## What you will do
Using the data below, output the first line and every line after it up to and including the line containing "S.camera = cam_o", exactly as written and with nothing added.

## Information given

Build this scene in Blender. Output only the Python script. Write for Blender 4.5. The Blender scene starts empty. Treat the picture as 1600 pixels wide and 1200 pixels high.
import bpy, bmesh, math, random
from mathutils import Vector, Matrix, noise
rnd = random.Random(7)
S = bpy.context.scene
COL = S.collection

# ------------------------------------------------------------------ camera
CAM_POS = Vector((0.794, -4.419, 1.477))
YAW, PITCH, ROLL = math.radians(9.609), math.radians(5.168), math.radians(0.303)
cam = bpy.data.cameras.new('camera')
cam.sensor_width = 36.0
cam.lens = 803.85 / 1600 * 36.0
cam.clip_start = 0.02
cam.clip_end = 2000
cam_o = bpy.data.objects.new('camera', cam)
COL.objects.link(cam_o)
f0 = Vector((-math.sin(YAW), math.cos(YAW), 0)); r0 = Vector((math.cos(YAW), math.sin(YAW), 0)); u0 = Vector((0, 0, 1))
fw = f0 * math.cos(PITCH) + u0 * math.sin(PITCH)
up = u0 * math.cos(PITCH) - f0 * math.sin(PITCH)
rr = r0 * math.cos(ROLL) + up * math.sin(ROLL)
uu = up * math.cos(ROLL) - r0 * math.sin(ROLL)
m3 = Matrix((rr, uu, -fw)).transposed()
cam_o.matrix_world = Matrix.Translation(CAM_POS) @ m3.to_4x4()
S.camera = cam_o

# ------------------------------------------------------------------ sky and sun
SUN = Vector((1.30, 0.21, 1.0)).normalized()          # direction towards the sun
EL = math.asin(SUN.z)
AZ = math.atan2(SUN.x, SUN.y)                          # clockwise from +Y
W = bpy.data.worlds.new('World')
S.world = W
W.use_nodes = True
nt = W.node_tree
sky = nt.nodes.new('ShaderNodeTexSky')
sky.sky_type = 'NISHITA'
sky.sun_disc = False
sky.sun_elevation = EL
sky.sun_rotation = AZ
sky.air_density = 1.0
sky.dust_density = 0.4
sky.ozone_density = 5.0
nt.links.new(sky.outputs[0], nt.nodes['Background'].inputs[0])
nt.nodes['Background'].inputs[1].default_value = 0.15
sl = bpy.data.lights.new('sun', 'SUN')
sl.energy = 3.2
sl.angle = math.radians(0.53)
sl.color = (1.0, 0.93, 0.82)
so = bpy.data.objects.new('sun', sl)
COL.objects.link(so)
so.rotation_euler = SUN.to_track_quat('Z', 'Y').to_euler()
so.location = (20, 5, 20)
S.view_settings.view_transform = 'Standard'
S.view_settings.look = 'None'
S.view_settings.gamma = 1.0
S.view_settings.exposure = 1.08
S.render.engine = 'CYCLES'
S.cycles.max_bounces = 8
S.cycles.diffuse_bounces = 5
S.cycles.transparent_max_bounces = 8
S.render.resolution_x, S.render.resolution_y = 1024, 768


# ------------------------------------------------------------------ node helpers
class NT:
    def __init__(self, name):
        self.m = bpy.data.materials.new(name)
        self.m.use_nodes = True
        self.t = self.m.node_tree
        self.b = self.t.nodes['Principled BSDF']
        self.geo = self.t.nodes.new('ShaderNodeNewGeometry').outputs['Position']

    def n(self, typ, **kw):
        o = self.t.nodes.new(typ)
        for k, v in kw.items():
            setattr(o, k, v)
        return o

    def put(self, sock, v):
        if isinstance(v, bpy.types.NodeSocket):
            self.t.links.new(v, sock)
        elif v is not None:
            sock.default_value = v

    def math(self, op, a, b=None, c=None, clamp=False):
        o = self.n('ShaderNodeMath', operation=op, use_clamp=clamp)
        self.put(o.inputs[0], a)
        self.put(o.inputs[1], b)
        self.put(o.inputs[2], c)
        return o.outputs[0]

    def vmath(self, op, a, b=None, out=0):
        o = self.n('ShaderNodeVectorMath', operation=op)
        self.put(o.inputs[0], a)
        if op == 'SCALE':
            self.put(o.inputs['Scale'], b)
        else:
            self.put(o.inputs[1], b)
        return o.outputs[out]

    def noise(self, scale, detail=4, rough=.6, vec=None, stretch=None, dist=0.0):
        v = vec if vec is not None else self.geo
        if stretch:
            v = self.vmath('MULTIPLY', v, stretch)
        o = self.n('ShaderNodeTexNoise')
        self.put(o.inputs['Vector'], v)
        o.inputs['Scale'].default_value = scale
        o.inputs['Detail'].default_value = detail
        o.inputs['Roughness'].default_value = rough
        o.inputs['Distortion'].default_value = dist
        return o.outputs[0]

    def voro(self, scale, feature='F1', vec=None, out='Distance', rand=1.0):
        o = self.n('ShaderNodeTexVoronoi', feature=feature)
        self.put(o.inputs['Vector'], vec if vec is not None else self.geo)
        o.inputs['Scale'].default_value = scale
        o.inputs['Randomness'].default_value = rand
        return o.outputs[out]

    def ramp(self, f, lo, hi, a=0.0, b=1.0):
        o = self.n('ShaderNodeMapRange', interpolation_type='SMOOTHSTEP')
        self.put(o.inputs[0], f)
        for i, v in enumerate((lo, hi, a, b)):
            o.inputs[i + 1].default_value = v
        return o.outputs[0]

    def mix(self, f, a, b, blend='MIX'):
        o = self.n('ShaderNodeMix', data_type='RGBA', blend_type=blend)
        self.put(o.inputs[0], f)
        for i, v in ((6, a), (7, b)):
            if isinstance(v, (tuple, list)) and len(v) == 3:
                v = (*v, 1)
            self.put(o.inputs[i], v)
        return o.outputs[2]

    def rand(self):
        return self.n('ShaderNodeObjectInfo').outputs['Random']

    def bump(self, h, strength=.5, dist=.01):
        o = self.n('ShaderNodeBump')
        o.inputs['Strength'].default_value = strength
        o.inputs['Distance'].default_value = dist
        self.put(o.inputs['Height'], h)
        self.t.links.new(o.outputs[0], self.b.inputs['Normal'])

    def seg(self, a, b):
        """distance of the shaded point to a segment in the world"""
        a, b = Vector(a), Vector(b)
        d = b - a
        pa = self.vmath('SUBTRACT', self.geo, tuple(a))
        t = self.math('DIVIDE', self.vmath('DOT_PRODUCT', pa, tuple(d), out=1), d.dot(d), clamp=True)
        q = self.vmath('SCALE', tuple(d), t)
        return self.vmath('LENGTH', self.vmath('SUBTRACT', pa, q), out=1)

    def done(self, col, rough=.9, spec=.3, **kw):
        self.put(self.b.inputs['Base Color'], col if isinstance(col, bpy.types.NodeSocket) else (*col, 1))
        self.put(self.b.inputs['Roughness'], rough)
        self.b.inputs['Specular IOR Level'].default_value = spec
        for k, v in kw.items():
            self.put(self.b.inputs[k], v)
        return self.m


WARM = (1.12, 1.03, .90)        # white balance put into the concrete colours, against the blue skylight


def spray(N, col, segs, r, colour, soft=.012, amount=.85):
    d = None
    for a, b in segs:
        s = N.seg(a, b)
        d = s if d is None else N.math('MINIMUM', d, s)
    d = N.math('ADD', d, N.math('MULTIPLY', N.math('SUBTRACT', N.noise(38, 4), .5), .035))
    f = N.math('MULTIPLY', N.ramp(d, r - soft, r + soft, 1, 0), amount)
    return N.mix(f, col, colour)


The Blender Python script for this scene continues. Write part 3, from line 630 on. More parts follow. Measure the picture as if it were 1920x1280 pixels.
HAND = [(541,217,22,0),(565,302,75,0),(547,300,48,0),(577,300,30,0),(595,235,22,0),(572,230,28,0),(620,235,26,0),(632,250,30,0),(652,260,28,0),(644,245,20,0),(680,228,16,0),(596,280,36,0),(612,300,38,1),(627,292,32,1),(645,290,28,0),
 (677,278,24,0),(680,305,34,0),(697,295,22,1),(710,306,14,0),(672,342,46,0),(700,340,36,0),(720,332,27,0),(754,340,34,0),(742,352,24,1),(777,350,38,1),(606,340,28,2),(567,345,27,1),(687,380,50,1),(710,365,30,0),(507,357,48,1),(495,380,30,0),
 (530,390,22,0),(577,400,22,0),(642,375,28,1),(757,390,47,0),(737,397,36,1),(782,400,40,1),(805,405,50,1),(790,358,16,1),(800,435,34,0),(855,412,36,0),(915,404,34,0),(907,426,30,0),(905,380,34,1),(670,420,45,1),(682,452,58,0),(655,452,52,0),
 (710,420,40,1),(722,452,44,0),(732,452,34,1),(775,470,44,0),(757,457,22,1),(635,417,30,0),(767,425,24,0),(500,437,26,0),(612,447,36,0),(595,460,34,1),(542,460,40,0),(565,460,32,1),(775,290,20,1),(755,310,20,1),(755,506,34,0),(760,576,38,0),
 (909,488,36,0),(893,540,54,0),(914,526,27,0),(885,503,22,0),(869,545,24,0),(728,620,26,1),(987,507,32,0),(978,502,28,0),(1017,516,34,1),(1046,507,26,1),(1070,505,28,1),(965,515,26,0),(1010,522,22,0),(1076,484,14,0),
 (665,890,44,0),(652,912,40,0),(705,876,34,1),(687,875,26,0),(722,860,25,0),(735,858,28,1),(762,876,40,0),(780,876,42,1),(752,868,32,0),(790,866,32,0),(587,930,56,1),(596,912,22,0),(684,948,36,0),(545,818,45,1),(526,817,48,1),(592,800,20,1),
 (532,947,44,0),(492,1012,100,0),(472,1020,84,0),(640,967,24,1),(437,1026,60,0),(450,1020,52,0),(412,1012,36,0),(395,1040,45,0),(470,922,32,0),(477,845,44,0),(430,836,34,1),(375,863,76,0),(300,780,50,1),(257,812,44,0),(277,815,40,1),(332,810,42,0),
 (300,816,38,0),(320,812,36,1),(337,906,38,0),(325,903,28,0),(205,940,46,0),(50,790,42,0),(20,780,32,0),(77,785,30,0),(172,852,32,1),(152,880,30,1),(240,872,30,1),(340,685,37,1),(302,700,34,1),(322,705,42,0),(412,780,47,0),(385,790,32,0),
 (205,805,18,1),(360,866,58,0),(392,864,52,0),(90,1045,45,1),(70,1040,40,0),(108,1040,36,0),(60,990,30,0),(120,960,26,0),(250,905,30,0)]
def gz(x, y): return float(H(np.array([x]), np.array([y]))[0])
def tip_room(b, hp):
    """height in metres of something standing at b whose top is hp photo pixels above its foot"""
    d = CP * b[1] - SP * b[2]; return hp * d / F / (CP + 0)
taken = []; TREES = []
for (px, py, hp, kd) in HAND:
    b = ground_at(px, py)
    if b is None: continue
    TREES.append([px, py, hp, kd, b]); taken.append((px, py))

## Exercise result
Build this scene in Blender. Output only the Python script. Write for Blender 4.5. The Blender scene starts empty. Treat the picture as 1600 pixels wide and 1200 pixels high.
import bpy, bmesh, math, random
from mathutils import Vector, Matrix, noise
rnd = random.Random(7)
S = bpy.context.scene
COL = S.collection

# ------------------------------------------------------------------ camera
CAM_POS = Vector((0.794, -4.419, 1.477))
YAW, PITCH, ROLL = math.radians(9.609), math.radians(5.168), math.radians(0.303)
cam = bpy.data.cameras.new('camera')
cam.sensor_width = 36.0
cam.lens = 803.85 / 1600 * 36.0
cam.clip_start = 0.02
cam.clip_end = 2000
cam_o = bpy.data.objects.new('camera', cam)
COL.objects.link(cam_o)
f0 = Vector((-math.sin(YAW), math.cos(YAW), 0)); r0 = Vector((math.cos(YAW), math.sin(YAW), 0)); u0 = Vector((0, 0, 1))
fw = f0 * math.cos(PITCH) + u0 * math.sin(PITCH)
up = u0 * math.cos(PITCH) - f0 * math.sin(PITCH)
rr = r0 * math.cos(ROLL) + up * math.sin(ROLL)
uu = up * math.cos(ROLL) - r0 * math.sin(ROLL)
m3 = Matrix((rr, uu, -fw)).transposed()
cam_o.matrix_world = Matrix.Translation(CAM_POS) @ m3.to_4x4()
S.camera = cam_o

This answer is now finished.